Tout comme sur la route, dans notre vie, ce sont tous ces biens matériels que nous possédons qui alourdissent notre quotidien et nous épuisent. Grande maison à entretenir, piscine à nettoyer, voiture à réparer, vêtements capricieux à faire nettoyer, vaisselle fragile à laver à la main, grande pelouse à tondre durant une belle journée ensoleillée, objets de toute sorte à épousseter et à ranger… Promesses de bonheur et de mieux-être, ces possessions drainent beaucoup de notre énergie et de notre temps, et nous détournent sournoisement des réels plaisirs de la vie. Vient un moment où nous réalisons que nous sommes devenus esclaves de nos avoirs, obligés de travailler pour les payer et de consacrer le temps qui nous serait disponible, à les entretenir. Se libérer de certains biens, c’est marcher plus léger. Cela nous permet de récupérer du temps pour vivre avec les nôtres, relaxer dans un bon bain, préparer un bon repas, avoir le choix d’user de notre temps pour nous épanouir.
Tout ce que nous possédons en plusieurs exemplaires ou que nous avons remisé dans un coin pensant que cela pourrait « un jour » servir, nous pouvons choisir de le donner. Si vous hésitez à laisser aller un objet, demandez-vous si vous seriez prêt à l’acheter. Si la réponse est non, inutile d’encombrer votre espace avec cet objet. Tout ce qui fonctionne mal et qui nécessiterait un petit ajustement mais qui attend encore depuis plusieurs mois d’être vu, nous allons prendre une décision : le réparer ou le jeter. Exactement comme le pèlerin qui traine son bagage, nous choisissons d’emporter avec nous dans notre vie quotidienne les biens matériels avec lesquels nous sommes confortables, ceux qui nous sont utiles, que nous aimons choisir pour travailler, qui sont de qualité et qui nous ressemblent.
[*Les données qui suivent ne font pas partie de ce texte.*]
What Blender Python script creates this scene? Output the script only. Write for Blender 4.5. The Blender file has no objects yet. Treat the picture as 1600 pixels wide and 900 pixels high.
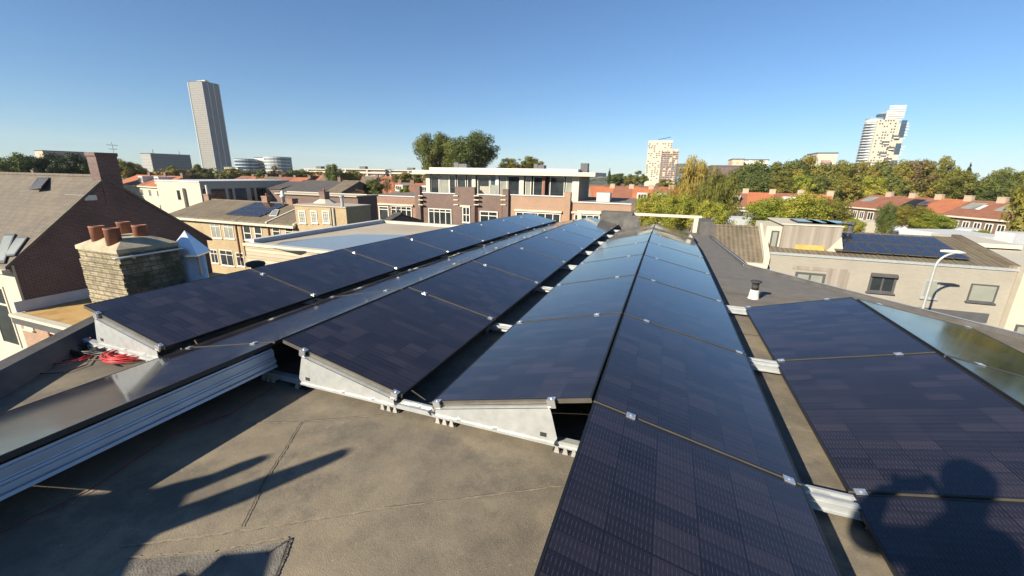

Tout comme le pèlerin qui se demande à chaque pas qu’il fait comment il pourrait alléger son fardeau, nous devons dans notre quotidien identifier ce qui nous encombre la vie. Car vivre simplement ne signifie pas rejeter le confort matériel, mais vivre en harmonie avec la personne que nous sommes vraiment, en respectant nos valeurs et nos limites. C’est ainsi que nous constaterons que pour faire un bon ménage des biens superflus qui nous étouffent, il faut avant tout faire un ménage intérieur en nous. Il faut apprendre à se connaître et à se définir clairement. Il faut accepter d’être fidèle à nous-même, et avoir une idée claire de la vie que nous désirons mener. Nous devons mettre dans notre sac de vie ce qui contribue à nous faire avancer sur la route que nous avons choisie et non sur celle qui est pré-tracée, celle tracée depuis notre jeune enfance à travers les yeux de nos parents, les valeurs sociales, ou l’opinion de nos amis. Et pour bien connaître cette route il nous faut de l’espace. Se désencombrer matériellement c’est aussi se désencombrer mentalement. Vous récupèrerez un espace non seulement physique, mais aussi spirituel, pour penser à vous et à ce que vous désirez vraiment de la vie. Vous découvrirez avec étonnement, comme le pèlerin, qu’il nous suffit de peu pour bien vivre et que le bonheur ne dépend pas de ce que l’on possède mais de ce que l’on vit.